Biden, who was taken an above the fray approach among his fellow Democratic rivals and resorting to taking shots mostly at Trump, now has to the aggressor going forward, Sobel said.
The stakes are higher now as Biden has shown some signs he’s shedding some of his common decency mantras during his campaigning this week.
He told supporters in Somersworth, N.H., earlier this week that Sanders is too liberal to win the presidency.
“He calls himself a democratic socialist. Well, we’re already seeing what Donald Trump is going to do with that,” Biden said.

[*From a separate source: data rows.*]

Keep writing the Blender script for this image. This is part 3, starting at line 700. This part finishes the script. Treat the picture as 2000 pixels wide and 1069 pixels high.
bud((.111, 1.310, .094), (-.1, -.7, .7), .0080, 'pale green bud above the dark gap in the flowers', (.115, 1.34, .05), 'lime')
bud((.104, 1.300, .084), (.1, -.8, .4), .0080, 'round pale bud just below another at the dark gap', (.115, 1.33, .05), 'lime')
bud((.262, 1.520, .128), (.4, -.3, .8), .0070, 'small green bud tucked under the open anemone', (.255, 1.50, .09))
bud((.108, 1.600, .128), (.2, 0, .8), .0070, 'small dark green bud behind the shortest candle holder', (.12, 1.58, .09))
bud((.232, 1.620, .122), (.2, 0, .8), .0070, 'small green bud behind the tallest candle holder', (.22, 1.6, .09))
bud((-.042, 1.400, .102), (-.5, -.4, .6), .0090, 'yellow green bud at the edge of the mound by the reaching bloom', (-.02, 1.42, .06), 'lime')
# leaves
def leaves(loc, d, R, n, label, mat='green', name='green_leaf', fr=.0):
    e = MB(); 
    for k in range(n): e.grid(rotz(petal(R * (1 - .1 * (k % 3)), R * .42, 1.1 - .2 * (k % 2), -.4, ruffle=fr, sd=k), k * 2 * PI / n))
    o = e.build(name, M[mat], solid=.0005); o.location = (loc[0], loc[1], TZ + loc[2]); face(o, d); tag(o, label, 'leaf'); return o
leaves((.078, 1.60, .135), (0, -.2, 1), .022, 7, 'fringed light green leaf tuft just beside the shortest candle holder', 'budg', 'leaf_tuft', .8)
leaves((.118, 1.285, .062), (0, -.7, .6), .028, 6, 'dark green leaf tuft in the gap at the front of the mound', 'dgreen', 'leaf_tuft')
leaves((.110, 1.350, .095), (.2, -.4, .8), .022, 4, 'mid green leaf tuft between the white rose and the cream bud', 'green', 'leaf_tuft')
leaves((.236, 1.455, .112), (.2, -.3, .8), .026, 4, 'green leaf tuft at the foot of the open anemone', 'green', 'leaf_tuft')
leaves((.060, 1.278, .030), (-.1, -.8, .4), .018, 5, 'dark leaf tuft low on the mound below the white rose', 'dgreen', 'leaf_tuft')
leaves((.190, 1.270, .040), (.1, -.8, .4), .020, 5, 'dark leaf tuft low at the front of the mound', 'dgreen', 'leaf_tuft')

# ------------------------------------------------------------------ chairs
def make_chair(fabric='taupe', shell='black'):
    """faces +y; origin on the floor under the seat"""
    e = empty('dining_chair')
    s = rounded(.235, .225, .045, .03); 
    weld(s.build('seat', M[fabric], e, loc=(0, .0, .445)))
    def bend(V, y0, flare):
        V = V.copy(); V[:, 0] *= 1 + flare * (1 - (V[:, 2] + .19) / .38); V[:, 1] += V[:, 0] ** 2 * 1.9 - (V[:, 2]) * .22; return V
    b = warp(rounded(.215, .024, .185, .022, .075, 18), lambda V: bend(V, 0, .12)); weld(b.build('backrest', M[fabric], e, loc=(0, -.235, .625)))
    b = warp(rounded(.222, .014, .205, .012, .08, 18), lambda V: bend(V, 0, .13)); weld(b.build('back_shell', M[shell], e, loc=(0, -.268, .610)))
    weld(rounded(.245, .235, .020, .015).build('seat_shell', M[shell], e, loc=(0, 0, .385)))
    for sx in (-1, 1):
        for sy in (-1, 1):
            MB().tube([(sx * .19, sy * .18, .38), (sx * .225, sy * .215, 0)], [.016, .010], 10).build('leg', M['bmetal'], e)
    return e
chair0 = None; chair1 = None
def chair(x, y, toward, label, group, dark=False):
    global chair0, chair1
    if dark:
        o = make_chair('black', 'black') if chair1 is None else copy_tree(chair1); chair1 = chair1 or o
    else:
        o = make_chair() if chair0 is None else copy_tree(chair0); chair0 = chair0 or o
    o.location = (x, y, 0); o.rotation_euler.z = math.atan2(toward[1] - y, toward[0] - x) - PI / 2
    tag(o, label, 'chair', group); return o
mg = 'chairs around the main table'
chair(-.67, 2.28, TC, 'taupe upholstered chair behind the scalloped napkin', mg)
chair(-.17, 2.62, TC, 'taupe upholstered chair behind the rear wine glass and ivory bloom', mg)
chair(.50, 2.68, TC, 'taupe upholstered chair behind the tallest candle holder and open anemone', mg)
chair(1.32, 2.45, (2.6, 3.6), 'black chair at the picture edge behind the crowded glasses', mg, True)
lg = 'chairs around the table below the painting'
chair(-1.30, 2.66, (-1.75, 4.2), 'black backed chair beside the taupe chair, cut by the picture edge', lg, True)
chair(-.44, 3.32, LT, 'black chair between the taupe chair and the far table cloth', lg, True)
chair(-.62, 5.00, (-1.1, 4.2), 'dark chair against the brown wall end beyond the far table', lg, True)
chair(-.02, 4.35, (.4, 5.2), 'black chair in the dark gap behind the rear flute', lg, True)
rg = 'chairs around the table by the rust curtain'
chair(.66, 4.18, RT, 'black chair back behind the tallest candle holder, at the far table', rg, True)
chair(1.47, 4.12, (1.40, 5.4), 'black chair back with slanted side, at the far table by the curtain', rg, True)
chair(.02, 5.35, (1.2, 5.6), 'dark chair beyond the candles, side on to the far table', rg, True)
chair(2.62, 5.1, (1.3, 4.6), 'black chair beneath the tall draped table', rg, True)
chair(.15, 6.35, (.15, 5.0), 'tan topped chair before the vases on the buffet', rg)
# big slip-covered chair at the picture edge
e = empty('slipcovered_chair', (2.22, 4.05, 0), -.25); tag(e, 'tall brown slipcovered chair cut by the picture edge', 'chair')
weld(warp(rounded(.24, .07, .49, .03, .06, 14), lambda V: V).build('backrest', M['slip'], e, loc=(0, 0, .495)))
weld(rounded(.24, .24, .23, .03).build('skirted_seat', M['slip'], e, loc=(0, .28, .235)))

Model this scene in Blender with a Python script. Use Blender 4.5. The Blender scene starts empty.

Then he took a shot at the moderate Buttigieg: “I do believe it’s a risk, to be just straight up with you, for this party to nominate someone who’s never held an office higher than (the) mayor of a town of 100,000 people in Indiana. I do believe it’s a risk.”
Sobel still doesn’t think Biden “has it in him” to really take an aggressive stance.
“It’s not in his recent nature to be overly snarky and throw someone into a fight,” Sobel said. “Party stalwarts say he hasn’t had some good debates and he’ll get stronger. Well, it better start sooner than later.
“The voting will signal whether Biden stays in the race, not the party bigwigs,” Sobel said.
Something has to change or Biden may be an afterthought even before getting to the South Carolina primary in which he’s favored to win.
Klobuchar’s surprising finish in Iowa may be attributed to tapping into her neighboring Minnesota roots. But New Hampshire might be a make-or-break moment as she continues to try breaking in the top tier of candidates.
But with Warren and Biden both trying to step up their games to garner votes, Klobuchar might get lost in the shuffle on the debate stage Friday as likely will the charismatic Yang and the Trump-bashing Steyer.
The question is will any of the lower-tier candidates survive as the 2020 debate season ramps up. After Friday’s debate, there’s another in Nevada, on February 19, ahead of that state’s Feb. 22 caucuses.
Also, South Carolina will have a debate on Feb. 25, four days ahead of the state’s primary on Feb. 29.
Three days later, on March 3, it will be Super Tuesday when 14 states, including California, Texas, and Virginia, to name a few, will hold its primaries.
However, at this moment, Sobel thinks the Democratic party is “not confident” that whoever emerges from the field could beat Trump.
“It’s heavy stuff. New Hampshire is going to probably send a couple of more candidates packing as the Democratic party wants to rally around someone,” Sobel said. “But right now, we don’t know who that’s going to be?”